Akibat pencoretan basmalah dan kata Rasulullah membuat para sahabat Nabi tersinggung dan menolak perjanjian tersebut. Namun, Rasulullah meminta para sahabatnya untuk menyetujui naskah perjanjian itu. Konon, Rasulullah mengambil sendiri penulisan naskah itu karena para sahabat tidak ada yang tega mencoret kata Rasulullah, yang dianggapnya sebagai salah satu prinsip dalam akidah Islam.

Kelemahan lain dari sisi substansi, menurut para sahabat, terdapat materi yang tidak adil karena apabila orang kafir Quraisy yang menyeberang batas wilayah Muslim di Madinah, maka segera dibebaskan. Sedangkan jika yang melanggar batas umat Islam, maka orangnya ditahan di Makkah. Materi perjanjian ini pun disetujui oleh Nabi Muhammad.

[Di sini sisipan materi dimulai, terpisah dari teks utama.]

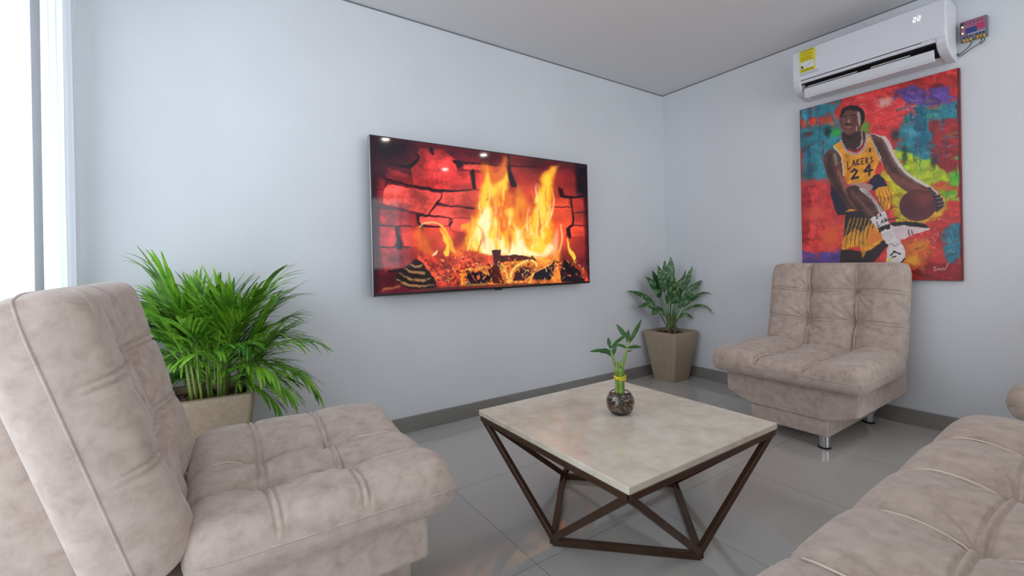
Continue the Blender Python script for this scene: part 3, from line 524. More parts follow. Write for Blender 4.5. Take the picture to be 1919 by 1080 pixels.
# ---------------- tufted seats ----------------
def supercurve(p, n):
    """evenly spaced points of a superellipse quarter pair: returns a in [-1,1] and thickness factor"""
    t = np.linspace(0, math.pi, 4001); c = np.cos(t); x = np.sign(c)*np.abs(c)**(2/p); z = np.abs(np.sin(t))**(2/p)
    return x[::-1], z[::-1]
def edge_profile(width, h, r_in, n):
    """samples across a pillow: positions in [-w/2,w/2] and thickness factor; round over r_in at both rims"""
    q = np.linspace(0, math.pi/2, 9)[:-1]
    left = -width/2+r_in*(1-np.cos(q)); fl_ = np.sin(q)**.8
    mid = np.linspace(-width/2+r_in, width/2-r_in, n)
    pos = np.concatenate([left, mid, -left[::-1]]); fac = np.concatenate([fl_, np.ones(n), fl_[::-1]])
    return pos, fac
def tufted(name, p0, p1, nrm, width, half, cols, rows, parent, m, wing=0, tuft_rows=None, r_end=.05, r_side=.045, sag=0, step=.0032, colA=.02, rowA=.008, tuftA=.03, seed=1, rowc=None, frontdrop=0, edge_fold=1):
    """pillow between p0 and p1 (x,z of its middle line), facing nrm; cols = y of the seams along it, rows = distance of the cross seams"""
    p0 = np.array(p0, float); p1 = np.array(p1, float); Ln = np.linalg.norm(p1-p0); d = (p1-p0)/Ln; n = np.array(nrm, float); n /= np.linalg.norm(n)
    s, fs = edge_profile(Ln, half, r_end, int(Ln/step)); s = s+Ln/2; y, fy = edge_profile(width, half, r_side, int(width/step))
    Sg, Yg = np.meshgrid(s, y, indexing='ij'); Fs, Fy = np.meshgrid(fs, fy, indexing='ij')
    # rounded corners in plan
    a = (Sg/Ln*2-1); b = Yg/(width/2)
    Yp = Yg*(1-.05*np.clip((np.abs(a)-.7)/.3, 0, 1)**2.5); Sp = Ln/2+(Sg-Ln/2)*(1-.035*np.clip((np.abs(b)-.75)/.25, 0, 1)**2.2)
    fac = np.minimum(Fs, Fy)*np.sqrt(np.maximum(Fs, Fy))
    D = np.zeros_like(Sg)
    # lobes between the column seams
    edges = [-width/2]+list(cols)+[width/2]
    lob = np.zeros_like(Sg)
    for e0, e1 in zip(edges[:-1], edges[1:]):
        t = (Yg-e0)/(e1-e0); ok = (t >= 0) & (t <= 1); lob = np.where(ok, np.sin(np.clip(t, 0, 1)*math.pi)**.6, lob)
    D += colA*(lob-1)*np.where(np.abs(Yg) > max([abs(c) for c in cols]+[0]), .8, 1)
    redge = [0]+list(rows)+[Ln]; lr = np.zeros_like(Sg)
    for e0, e1 in zip(redge[:-1], redge[1:]):
        t = (Sg-e0)/(e1-e0); ok = (t >= 0) & (t <= 1); lr = np.where(ok, np.sin(np.clip(t, 0, 1)*math.pi)**.55, lr)
    D += rowA*(lr-1)
    if wing: D += wing*np.clip((np.abs(Yg)-max(abs(c) for c in cols))/.10, 0, 1)
    if sag: D -= sag*np.exp(-((Yg)/(width*.28))**2)*np.clip(Sg/Ln*1.2-.2, 0, 1)
    rg = np.random.default_rng(seed)
    def seam(dist): return .0028*np.exp(-(dist/.0052)**4)-.0066*np.exp(-((np.abs(dist)-.0085)/.0034)**2)
    for c in cols: D += seam(Yg-c-.004*np.sin(Sg*9))
    for r_ in rows: D += seam(Sg-r_-.004*np.sin(Yg*11))
    for c in cols:
        for r_ in (tuft_rows if tuft_rows is not None else rows):
            dx = Sg-r_; dy = Yg-c; rr = np.sqrt(dx*dx+dy*dy)+1e-6; th = np.arctan2(dy, dx)
            D -= tuftA*np.exp(-(rr/.05)**1.1)
            ph = rg.random(3)*6.28; w1 = np.sin(7*th+ph[0]+1.5*np.sin(2*th+ph[1])); w2 = np.sin(15*th+ph[2])
            amp = rr/.05*np.exp(1-rr/.05)
            D += edge_fold*.0042*amp*(np.maximum(w1, -.3)*.9+w2*.5)
    # gathers where the column seams run over the rims
    for c in list(cols):
        for e_, dirn in ((Ln, 1), (0, -1)):
            de = np.abs(Sg-e_); dy = Yg-c; D += edge_fold*.0042*np.exp(-(de/.085)**2)*np.exp(-(dy/.06)**2)*np.sin(dy*260/(1+de*9)+c*30)
            D -= .006*np.exp(-(de/.06)**2)*np.exp(-(dy/.02)**2)
    for sy in (-1, 1):      # gathers at the front corners
        de = Ln-Sg; dy = width/2-sy*Yg; D += .004*np.exp(-((de-.0)/.05)**2)*np.exp(-((dy-.05)/.05)**2)*np.sin(dy*420+de*60)
    low = .0022*np.sin(Sg*23+3*np.sin(Yg*7+seed))*np.sin(Yg*19+2*np.sin(Sg*5)); D += low
    top = half*fac+D*np.clip(fac*1.25, 0, 1)**1.2; bot = -half*fac
    drop = frontdrop*np.clip((Sg/Ln-.62)/.38, 0, 1)**2
    def pos(off):
        X = p0[0]+d[0]*Sp+n[0]*off; Z = p0[1]+d[1]*Sp+n[1]*off-drop; return np.stack([X, Yp, Z], -1)
    T_ = pos(top); B_ = pos(bot); ns, ny = Sg.shape
    iT = np.arange(ns*ny).reshape(ns, ny); iB = iT.copy(); k = ns*ny; Bv = []
    stepb = 1
    inner = np.zeros((ns, ny), bool); inner[1:-1, 1:-1] = True
    iB[inner] = k+np.arange(inner.sum()); V = np.concatenate([T_.reshape(-1, 3), B_[inner]])
    f1 = np.stack([iT[:-1, :-1], iT[1:, :-1], iT[1:, 1:], iT[:-1, 1:]], -1).reshape(-1, 4); f2 = np.stack([iB[:-1, :-1], iB[:-1, 1:], iB[1:, 1:], iB[1:, :-1]], -1).reshape(-1, 4)
    Fc = np.concatenate([f1, f2]); me = bpy.data.meshes.new(name); me.vertices.add(len(V)); me.vertices.foreach_set('co', V.ravel()); me.loops.add(len(Fc)*4); me.polygons.add(len(Fc))
    me.loops.foreach_set('vertex_index', Fc.ravel().astype(np.int32)); me.polygons.foreach_set('loop_start', np.arange(0, len(Fc)*4, 4, dtype=np.int32)); me.polygons.foreach_set('loop_total', np.full(len(Fc), 4, np.int32)); me.update(calc_edges=True)
    bm = bmesh.new(); bm.from_mesh(me); bmesh.ops.recalc_face_normals(bm, faces=bm.faces); bm.to_mesh(me); bm.free()
    o = link(name, me, m, parent, smooth=True)
    # piping along the seam that joins top and underside
    rim = list(T_[:, 0])+list(T_[-1, 1:])+list(T_[::-1, -1][1:])
    rim = rim[::3]; cen = np.mean(rim, 0)
    pts_ = [Vector(q) for q in rim]
    link('piping', bm_me(tube_bm(pts_, .0028, 6)), suede, o, smooth=True)
    for c in cols:          # stitched cord in the middle of every long seam
        i0 = int(ns*.03); q = np.array([T_[i, int(np.argmin(abs(y-c-.004*math.sin(s[i]*9))))] for i in range(i0, ns-i0, 3)])+np.array([n[0], 0, n[1]])*.0006; q[1:-1] = (q[:-2]+q[1:-1]*2+q[2:])/4
        link('seam_cord', bm_me(tube_bm([Vector(v) for v in q], .0019+(.0006 if width > 1 else -.0004), 6)), thread, o, smooth=True)
    return o
def base_front(hw_top, hw_low, x_front, x_back, z0, z1, zc, z2):
    """boat-shaped upper box over the narrower plinth; outline in y,z swept along x"""
    bm = bmesh.new(); P = [(-hw_top, z2), (-hw_top, zc), (-hw_low, z1), (hw_low, z1), (hw_top, zc), (hw_top, z2)]
    a = [bm.verts.new((x_back, y, z)) for y, z in P]; b = [bm.verts.new((x_front, y, z)) for y, z in P]
    bm.faces.new(a); bm.faces.new(b[::-1])
    for i in range(6): bm.faces.new((a[i], b[i], b[(i+1) % 6], a[(i+1) % 6]))
    bmesh.ops.recalc_face_normals(bm, faces=bm.faces); bmesh.ops.bevel(bm, geom=bm.edges[:], offset=.012, segments=3, affect='EDGES', profile=.5)
    return bm
def make_seat(root, W, cols, srows, brows, wing, hw_low, seed, legs_y, lean=.216, bwing=.03, slen=.635, bx=-.036, bw=0, bcol=None, rear=0, bhalf=.062):
    tufted('seat_cushion', (-.02, .402), (slen, .400), (0, 1), W, .066, cols, srows, root, suede, wing=wing, sag=.012, colA=.026, tuftA=.036, seed=seed, r_end=.058, frontdrop=.008)
    bn = Vector((.597, lean)).normalized()
    tufted('back_cushion', (bx, .375), (bx-lean, .965), bn, W-.02+bw, bhalf, bcol or cols, brows, root, suede, wing=bwing, colA=.04, tuftA=.038, seed=seed+5, r_end=.05)
    link('upper_base', bm_me(base_front(W/2-.055, hw_low, .53, -.08-lean*.8, .065, .15, .205, .35)), suede, root, smooth=False)
    box('plinth', -.08-lean*.75, .522, -hw_low, hw_low, .065, .152, suede, root, .008, 2)
    # padded board behind the back cushion
    k = lean/.216; bm = prism_bm([(-.06, .30), (-.10, .42), (-.10-.20*k, .90), (-.105-.213*k-rear*.5, .90), (-.11-.215*k-rear, .2), (-.10, .2)], -(W/2-.10), W/2-.10, .012, 3)
    link('back_board', bm_me(bm), suede, root)
    for y in legs_y:
        for x in (.492, -.03-lean*.8):
            lg = link('leg', bm_me(lathe_bm([(0, .068), (.026, .068), (.026, .01), (.0, .01)], 40)), steel, root, (x, y, 0)); lg['label'] = 'short brushed steel leg'
            link('rubber_foot', bm_me(lathe_bm([(0, .01), (.029, .01), (.029, 0), (0, 0)], 28)), rubber, lg)
def dup(root, loc, rz, label):
    r = root.copy(); COL.objects.link(r); r.location = loc; r.rotation_euler = (0, 0, rz); r['label'] = label
    for ch in list(root.children):
        c = ch.copy(); COL.objects.link(c); c.parent = r
        for g in ch.children: q = g.copy(); COL.objects.link(q); q.parent = c
    return r
GA = 'matching beige suede armchairs'
ac = thing('armchair', 'beige suede tufted armchair large at left, beside the leafy palm', 'armchair', (-3.49, -1.125, 0), 0, GA)
make_seat(ac, .745, [-.145, .06], [.175, .37], [.23, .42], .014, .20, 3, (-.17, .17), bwing=.02, lean=.172, slen=.605, bx=-.070, bhalf=.076, bw=.02, bcol=[-.16, .06], rear=.07)
ac2 = thing('armchair', 'beige suede tufted armchair under the basketball painting, steel legs showing', 'armchair', (-.285, -1.385, 0), math.pi, GA)
make_seat(ac2, .79, [-.13, .13], [.175, .37], [.23, .42], .018, .20, 3, (-.17, .17), lean=.12, bwing=.012, bw=-.02)
dup(ac, (-.412, -2.805, 0), math.pi/2, 'beige suede armchair cut off at the right edge of the photo beyond the sofa')
so = thing('sofa', 'long beige suede tufted sofa in the lower right foreground', 'sofa', (-2.035, -2.79, 0), math.pi/2)
make_seat(so, 1.65, [-.495, -.165, .165, .495], [.20, .43], [.23, .42], 0, .62, 9, (-.58, .58))

# ---------------- coffee table ----------------
TC = Vector((-2.10, -1.345, 0)); hb, hr = .41, .35
tb = thing('coffee_table', 'low square coffee table with cream marble top on a bronze geometric frame', 'table', TC)
bm = box_bm(-hb, hb, -hb, hb, .363, .385, .003, 2); link('marble_top', bm_me(bm), marble, tb)
cs = [(-hb+.012, -hb+.012), (hb-.012, -hb+.012), (hb-.012, hb-.012), (-hb+.012, hb-.012)]
for i in range(4):
    a = cs[i]; b = cs[(i+1) % 4]; link('top_rail', bm_me(bar_bm((*a, .3515), (*b, .3515), .022, .022)), bronze, tb)
vs = [(0, -hr), (hr, 0), (0, hr), (-hr, 0)]
for i in range(4):
    link('floor_rail', bm_me(bar_bm((*vs[i], .0115), (*vs[(i+1) % 4], .0115), .022, .022)), bronze, tb)
    a = cs[i]; b = cs[(i+1) % 4]
    for q in (a, b): link('leg', bm_me(bar_bm((vs[i][0]*.985, vs[i][1]*.985, .021), (q[0]*.985, q[1]*.985, .345), .02, .022)), bronze, tb)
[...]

Soal pencoretan kata basmalah dan Rasulullah, Nabi menilai hal itu sebagai batas maksimum yang dapat dilakukan, terutama untuk mengatasi jumlah korban jiwa akibat peperangan. Nabi mengetahui akibat yang akan dialami umat Islam jika dilakukan gencatan senjata. Namun, beliau sangat paham langkah-langkah yang akan dilakukan selanjutnya. Akidah di dada umat Islam semakin kuat. Teladan dan ajaran Rasulullah juga tidak sedikit pun luntur di hati para pengikutnya.

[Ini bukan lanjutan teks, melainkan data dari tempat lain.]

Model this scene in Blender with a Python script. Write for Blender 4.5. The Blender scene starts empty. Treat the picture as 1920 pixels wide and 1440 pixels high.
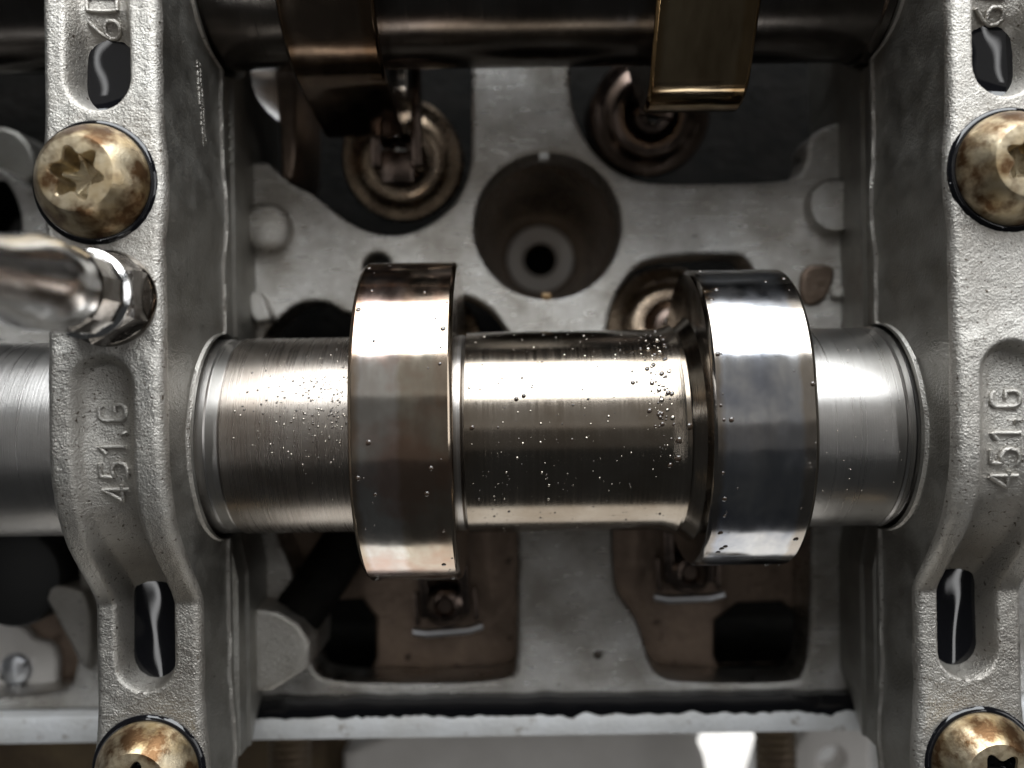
import bpy, bmesh, math, random
from mathutils import Vector, noise, Matrix
random.seed(7)
S = bpy.context.scene
COL = S.collection
R = math.radians
S.unit_settings.scale_length = 0.01          # one unit is one centimetre

# ------------------------------------------------------------------ camera, world, lamps, exposure
CAMZ, FPX, ROLL = 11.0, 1650.0, R(-0.9)
cam = bpy.data.cameras.new('camera'); co = bpy.data.objects.new('camera', cam); COL.objects.link(co)
co.location = (0, 0, CAMZ); co.rotation_euler = (0, 0, ROLL)
cam.sensor_width = 36; cam.lens = 36 * FPX / 1920
cam.clip_start = 0.1; cam.clip_end = 1000
cam.dof.use_dof = True; cam.dof.focus_distance = CAMZ - 1.35; cam.dof.aperture_fstop = 0.125
S.camera = co

w = bpy.data.worlds.new('World'); S.world = w; w.use_nodes = True
w.node_tree.nodes['Background'].inputs[0].default_value = (0.93, 0.97, 1.0, 1)
w.node_tree.nodes['Background'].inputs[1].default_value = 0.03

def lamp(name, zen, azi, dist, sx, sy, rad, col=(1, 1, 1), shape='RECTANGLE'):
    l = bpy.data.lights.new(name, 'AREA'); l.shape = shape; l.size = sx; l.size_y = sy
    l.energy = rad * math.pi * sx * sy; l.color = col
    o = bpy.data.objects.new(name, l); COL.objects.link(o)
    z, a = R(zen), R(azi)                    # azimuth 0 = +y
    d = Vector((math.sin(z) * math.sin(a), math.sin(z) * math.cos(a), math.cos(z)))
    o.location = d * dist
    o.rotation_euler = d.to_track_quat('Z', 'Y').to_euler()
    return o
lamp('window_lamp', 63, 5, 80, 88, 72, 8.0, (0.94, 0.975, 1.0))
lamp('ceiling_panel_lamp', 21, 4, 90, 110, 50, 0.21, (1.0, 0.97, 0.92), 'ELLIPSE')
lamp('ceiling_panel_lamp_two', 3, 180, 93, 110, 46, 0.05, (1.0, 0.93, 0.85), 'ELLIPSE')
lamp('right_window_lamp', 62, 78, 90, 50, 44, 2.1, (1, 1, 1))
lamp('low_bounce_lamp', 107, 180, 90, 90, 58, 1.2, (1.0, 0.98, 0.93))  # added lamp, no window there; stands in for bright surfaces below the horizon
for x, nm in ((-44, 'ceiling_tube_lamp'), (54, 'ceiling_tube_lamp_two')):
    l = lamp(nm, 0, 0, 100, 2.6, 104, 4.0); l.location = (x, -4, 100); l.rotation_euler = (0, 0, 0)

S.view_settings.view_transform = 'Standard'; S.view_settings.look = 'None'
S.view_settings.exposure = 0.3; S.view_settings.gamma = 1

CR, SR = math.cos(ROLL), math.sin(ROLL)
def P(px, py, z):                             # photo pixel at a known height -> place in the engine
    k = (CAMZ - z) / FPX
    u, v = (px - 960) * k, (720 - py) * k
    return Vector((u * CR - v * SR, u * SR + v * CR, z))
def P2(pts, z): return [tuple(P(a, b, z))[:2] for a, b in pts]

# ------------------------------------------------------------------ materials
def mat(name, c1, c2=None, metal=1.0, r1=.3, r2=None, ns=2.0, bs=40, bump=.05, stretch=(1, 1, 1),
        c3=None, s3=12, t3=.62, coat=0, detail=6, rstretch=None, ior=1.5, w3=.08):
    m = bpy.data.materials.new(name); m.use_nodes = True
    nt = m.node_tree; N = nt.nodes; L = nt.links
    b = N['Principled BSDF']; b.inputs['Metallic'].default_value = metal; b.inputs['IOR'].default_value = ior
    if coat: b.inputs['Coat Weight'].default_value = coat; b.inputs['Coat Roughness'].default_value = .04
    tc = N.new('ShaderNodeTexCoord')
    def nz(scale, st=None, det=5, rough=.6):
        n = N.new('ShaderNodeTexNoise'); n.inputs['Scale'].default_value = scale
        n.inputs['Detail'].default_value = det; n.inputs['Roughness'].default_value = rough
        if st:
            mp = N.new('ShaderNodeMapping'); mp.inputs['Scale'].default_value = st
            L.new(tc.outputs['Object'], mp.inputs[0]); L.new(mp.outputs[0], n.inputs['Vector'])
        else: L.new(tc.outputs['Object'], n.inputs['Vector'])
        return n.outputs['Fac']
    def ramp(f, lo, hi):
        r = N.new('ShaderNodeMapRange'); r.inputs['From Min'].default_value = lo; r.inputs['From Max'].default_value = hi
        L.new(f, r.inputs['Value']); return r.outputs['Result']
    def mix(f, a, bb):
        x = N.new('ShaderNodeMix'); x.data_type = 'RGBA'; L.new(f, x.inputs['Factor'])
        for s, v in ((x.inputs[6], a), (x.inputs[7], bb)):
            if isinstance(v, tuple): s.default_value = (*v, 1)
            else: L.new(v, s)
        return x.outputs[2]
    c = c1
    if c2: c = mix(ramp(nz(ns, rstretch), .36, .64), c1, c2)
    if c3: c = mix(ramp(nz(s3, None, 4), t3, t3 + w3), c, c3)
    if isinstance(c, tuple): b.inputs['Base Color'].default_value = (*c, 1)
    else: L.new(c, b.inputs['Base Color'])
    if r2 is not None:
        r = N.new('ShaderNodeMapRange'); r.inputs['From Min'].default_value = .35; r.inputs['From Max'].default_value = .65
        r.inputs['To Min'].default_value = r1; r.inputs['To Max'].default_value = r2
        L.new(nz(ns * 2.3, stretch if stretch != (1, 1, 1) else None), r.inputs['Value']); L.new(r.outputs[0], b.inputs['Roughness'])
    else: b.inputs['Roughness'].default_value = r1
    if bump:
        bp = N.new('ShaderNodeBump'); bp.inputs['Strength'].default_value = 1.0; bp.inputs['Distance'].default_value = bump / bs
        L.new(nz(bs, stretch if stretch != (1, 1, 1) else None, detail), bp.inputs['Height']); L.new(bp.outputs[0], b.inputs['Normal'])
    m['nz'] = 1
    return m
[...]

Pada akhirnya, apa yang ditetapkan oleh Nabi ternyat benar. Sekiranya para pelintas batas kaum kafir Quraisy harus ditahan di Madinah, maka akan memberikan beban ekonomi tambahan bagi masyarakat Madinah yang sudah kebanjiran pengungsi dari Makkah. Sebaliknya, para pelintas dari Madinah yang ditahan di Makkah akan dibiarkan, karena pasti mereka adalah para kader yang dapat melakukan upaya politik pecah belah di antara suku-suku yang ada di dalam masyarakat Quraisy.

Dalam diplomasi Hudaibiyah, Nabi menuai kesuksesan luar biasa di kemudian hari. Semua lahir dari kemampuan menahan diri dari meraih keuntungan jangka pendek hari ini, demi keuntungan yang lebih besar di masa depan. Dengan kata lain, dalam menghadapi situasi yang sulit sekali pun hendaknya kita mencontoh sikap dan perilaku Rasulullah yang tidak mudah terbawa emosi, seraya meletakkan pandangan jauh ke depan. (Ahmad).